• Chris Steele

Absolute Truth

Chris' Corner -- Sunday, August 1, 2021


"What is true for you is not true for everyone." How often do we hear this? The validity of this statement depends on if we are talking about subjective truth or objective truth. Subjective truth will be different from person to person because it comes from within. Objective truth is true for everyone. It never changes regardless of what anyone thinks or believes. It is absolute truth.

Subjective truth never overrules objective truth. If we want to be logical and rational, we must make personal, subjective truth conform to the absolute truth standard. If anyone questions this, they might argue with their bank that 2 + 2 is anything other than 4. Multiply this view by how many customers the bank has, and we can imagine the chaos!

Religious truth is the same. There is an objective standard of truth that the great Creator gave us (2 Timothy 3:16-17). Any other measure is insufficient and false.

Christians are required to "Test all things, hold fast what is good" (1 Thessalonians 5:21). Test or prove (KJV) means examining, verifying, scrutinizing (to see whether a thing is genuine or not), as with metals. No one could do this without objective truth.

If we used subjective standards, every time we compared or tested something, the results would keep changing. No one would agree to such when spending money on everyday products and services.

The choice in the garden was between "You shall surely die" and "You shall not surely die." Subjective reasoning took over Eve's thoughts, and she made the wrong choice. God is straightforward in the command not to add to or take away from His word. "Every word of God is pure; He is a shield to those who put their trust in Him. Do not add to His words, Lest He rebuke you, and you be found a liar" (Proverbs 30:5, 6).

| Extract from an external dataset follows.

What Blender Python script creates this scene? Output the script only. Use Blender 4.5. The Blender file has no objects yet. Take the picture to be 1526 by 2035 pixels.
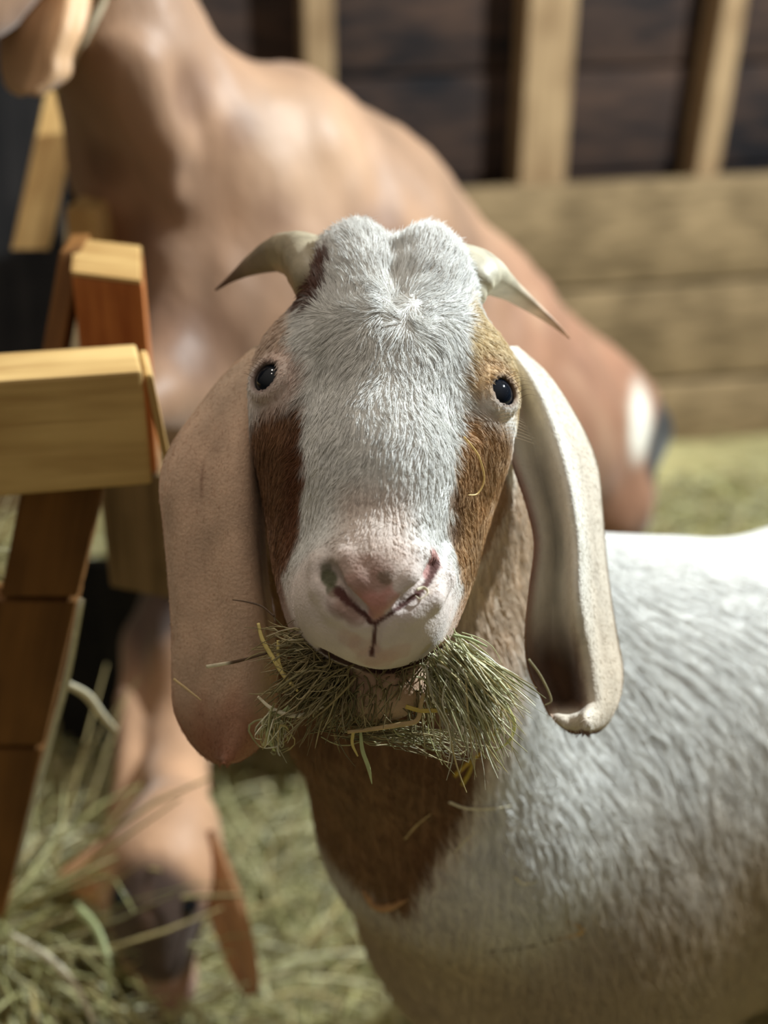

Christians today are commanded, "And whatever you do in word or deed, do all in the name of the Lord Jesus, giving thanks to God the Father through Him" (Colossians 3:17). Vine's Expository Dictionary of New Testament Words says that the "name" recognizes the authority. Jesus told His disciples, "All authority has been given to Me in heaven and on earth" (Matthew 28:18; cf. Matthew 18:20; Ephesians 5:20).

It ought to be clear; it is not a matter of subjectivity, no matter how passionately we hold to a particular belief. It is a matter of objective authority from God. We must do everything that is, and nothing that is not, authorized by Christ in the His Word, the New Testament.

We all hold to subjective truths. This is acceptable as long as we know when to surrender those truths and replace them with objective ones. We should have no problem understanding this principle because it is proven repeatedly in our physical and secular world. How much more valuable is this understanding in God's religious and spiritual realm of absolute truth?